I do seem to have a lead on some good WVO from a quality ethnic restaurant, and would really like to run it in my IDI, but like a lot of the rest of you, I cannot make it fly if I have to advance $$$$ to save $$, nor can I turn the yard, barn, or cellar into a total oily mess. Given the unusual difficulty of getting WVO here, or the fact that the grease tycoons might move in on whoever I try to line up, I just can't justify any big time or money that might end up as a stranded project.
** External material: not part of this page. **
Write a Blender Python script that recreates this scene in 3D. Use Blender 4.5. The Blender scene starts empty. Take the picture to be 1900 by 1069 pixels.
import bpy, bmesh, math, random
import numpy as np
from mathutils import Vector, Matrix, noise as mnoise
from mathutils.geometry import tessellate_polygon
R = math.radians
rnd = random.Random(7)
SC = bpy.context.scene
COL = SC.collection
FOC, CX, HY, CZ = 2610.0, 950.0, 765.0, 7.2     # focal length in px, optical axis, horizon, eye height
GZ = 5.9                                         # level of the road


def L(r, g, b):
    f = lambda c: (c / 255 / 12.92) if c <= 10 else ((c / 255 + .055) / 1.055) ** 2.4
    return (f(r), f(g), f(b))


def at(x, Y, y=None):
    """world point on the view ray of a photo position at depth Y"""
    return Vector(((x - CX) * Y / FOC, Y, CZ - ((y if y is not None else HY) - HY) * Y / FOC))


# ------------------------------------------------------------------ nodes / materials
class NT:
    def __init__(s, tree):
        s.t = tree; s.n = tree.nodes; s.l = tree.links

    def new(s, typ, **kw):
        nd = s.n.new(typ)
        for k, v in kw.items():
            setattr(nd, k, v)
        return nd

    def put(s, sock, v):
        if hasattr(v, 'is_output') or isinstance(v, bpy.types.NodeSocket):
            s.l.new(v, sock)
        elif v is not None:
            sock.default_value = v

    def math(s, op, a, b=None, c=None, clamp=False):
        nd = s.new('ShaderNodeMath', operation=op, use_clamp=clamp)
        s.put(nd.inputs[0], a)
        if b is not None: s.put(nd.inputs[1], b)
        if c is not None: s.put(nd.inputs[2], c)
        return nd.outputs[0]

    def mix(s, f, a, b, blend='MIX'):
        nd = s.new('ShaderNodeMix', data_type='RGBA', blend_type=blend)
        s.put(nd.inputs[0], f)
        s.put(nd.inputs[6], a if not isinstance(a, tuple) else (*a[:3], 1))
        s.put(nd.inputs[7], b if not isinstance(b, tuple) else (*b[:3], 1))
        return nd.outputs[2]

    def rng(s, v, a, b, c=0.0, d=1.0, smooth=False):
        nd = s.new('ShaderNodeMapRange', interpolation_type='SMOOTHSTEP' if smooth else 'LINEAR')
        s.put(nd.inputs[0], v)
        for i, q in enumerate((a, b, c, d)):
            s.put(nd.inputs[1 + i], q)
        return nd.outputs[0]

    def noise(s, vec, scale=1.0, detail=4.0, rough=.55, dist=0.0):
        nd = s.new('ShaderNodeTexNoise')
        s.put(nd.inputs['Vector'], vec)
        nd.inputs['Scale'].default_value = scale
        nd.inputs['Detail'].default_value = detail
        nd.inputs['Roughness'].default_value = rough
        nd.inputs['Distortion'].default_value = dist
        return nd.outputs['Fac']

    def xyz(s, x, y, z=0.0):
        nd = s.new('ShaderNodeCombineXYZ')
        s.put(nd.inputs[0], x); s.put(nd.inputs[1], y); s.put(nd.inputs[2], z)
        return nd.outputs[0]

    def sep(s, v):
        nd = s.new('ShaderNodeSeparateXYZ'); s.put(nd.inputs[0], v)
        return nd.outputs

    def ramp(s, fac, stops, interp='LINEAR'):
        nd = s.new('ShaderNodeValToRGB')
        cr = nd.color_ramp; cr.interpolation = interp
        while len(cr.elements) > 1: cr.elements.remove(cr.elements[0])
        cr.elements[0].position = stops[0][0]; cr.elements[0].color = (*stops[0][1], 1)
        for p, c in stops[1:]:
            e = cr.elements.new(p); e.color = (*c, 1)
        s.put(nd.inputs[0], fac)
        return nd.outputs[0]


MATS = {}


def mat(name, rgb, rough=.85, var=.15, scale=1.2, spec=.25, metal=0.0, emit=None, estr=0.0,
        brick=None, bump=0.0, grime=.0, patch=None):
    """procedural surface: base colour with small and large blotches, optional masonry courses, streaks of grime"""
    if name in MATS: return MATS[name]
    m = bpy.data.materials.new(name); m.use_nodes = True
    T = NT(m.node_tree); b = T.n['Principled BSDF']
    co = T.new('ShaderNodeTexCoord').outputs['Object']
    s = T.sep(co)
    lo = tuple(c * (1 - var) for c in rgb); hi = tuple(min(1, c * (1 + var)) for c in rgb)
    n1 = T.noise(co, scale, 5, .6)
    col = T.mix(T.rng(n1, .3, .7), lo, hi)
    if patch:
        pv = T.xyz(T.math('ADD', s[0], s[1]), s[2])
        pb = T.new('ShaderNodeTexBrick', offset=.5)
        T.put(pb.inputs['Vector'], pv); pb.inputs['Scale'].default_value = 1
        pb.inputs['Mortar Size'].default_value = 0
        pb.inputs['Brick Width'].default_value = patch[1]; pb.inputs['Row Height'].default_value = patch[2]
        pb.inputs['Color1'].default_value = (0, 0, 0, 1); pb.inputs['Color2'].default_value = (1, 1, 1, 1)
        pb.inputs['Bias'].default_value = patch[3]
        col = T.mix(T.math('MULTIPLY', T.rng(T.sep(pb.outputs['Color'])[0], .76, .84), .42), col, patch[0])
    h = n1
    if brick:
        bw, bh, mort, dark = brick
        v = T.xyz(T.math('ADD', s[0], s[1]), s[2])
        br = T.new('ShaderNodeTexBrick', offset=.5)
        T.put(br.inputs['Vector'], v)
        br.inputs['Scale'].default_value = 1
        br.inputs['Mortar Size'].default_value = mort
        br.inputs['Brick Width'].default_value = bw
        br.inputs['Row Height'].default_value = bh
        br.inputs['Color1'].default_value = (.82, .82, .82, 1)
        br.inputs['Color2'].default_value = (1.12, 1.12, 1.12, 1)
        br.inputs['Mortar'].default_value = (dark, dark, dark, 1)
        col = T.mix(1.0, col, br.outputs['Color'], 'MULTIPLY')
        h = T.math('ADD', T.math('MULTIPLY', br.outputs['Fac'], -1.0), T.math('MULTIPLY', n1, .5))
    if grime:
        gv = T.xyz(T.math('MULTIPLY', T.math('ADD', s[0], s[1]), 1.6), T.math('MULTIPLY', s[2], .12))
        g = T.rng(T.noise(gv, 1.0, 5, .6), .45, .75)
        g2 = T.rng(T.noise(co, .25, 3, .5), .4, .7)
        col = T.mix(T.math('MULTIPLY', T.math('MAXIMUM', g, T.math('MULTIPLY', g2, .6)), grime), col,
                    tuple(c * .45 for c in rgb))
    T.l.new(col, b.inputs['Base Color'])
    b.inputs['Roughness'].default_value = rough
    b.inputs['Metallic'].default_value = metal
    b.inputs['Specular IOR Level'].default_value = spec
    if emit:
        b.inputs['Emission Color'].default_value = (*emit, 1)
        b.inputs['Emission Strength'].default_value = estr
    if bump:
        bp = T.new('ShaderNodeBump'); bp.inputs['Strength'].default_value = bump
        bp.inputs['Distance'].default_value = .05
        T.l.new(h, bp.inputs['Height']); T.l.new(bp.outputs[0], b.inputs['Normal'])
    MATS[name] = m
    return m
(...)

The smartest idea that I have heard yet came from a guy I knew who'd converted his oil furnace to run on WVO (this involved preheating and use of a special nozzle that used compressed air in addition to the pumped oil, so that it'd atomize even the thick oil); he would bring home the oil in 5 gallon pails and then had a set up where they'd go in his laundry room with a very slow siphon tube that led to the bottom of a 55 gallon drum in his cellar, which sat on a small stand so that it was off the floor. I think he said that he had a 40 watt wrap type heater (or maybe it was heat tape) wrapped around the barrel so that it would stay warmer than cellar temperature, and the whole thing was in an insulated box. As the newly arrived oil went into the bottom of the big drum, other oil that had collectively been sitting a long time would very slowly rise to the top, where it would go out a spout on the side of the barrel not too far from the top (it was set up low enough from the top that the barrel would not overflow over the top of the barrel even if the spout clogged). By doing this, at least as he explained it to me, the big barrel was almost always settling out water and any particles, and was never getting mixed around by the introduction of the new oil. Once in a while he'd drain off the bottom of the big barrel so that he could remove accumulated water and particles. From what he told me, this worked well enough that he could do some really minor filtering and then run the oil straight through one last fine filter prior to his oil burner on the boiler, as well as a car that he ran on SVO with very few mods to the car. He's deceased now, but worked in the part of Brookhaven Nat'l lab that focused on oil-fired heating technologies, so he knew what he was doing.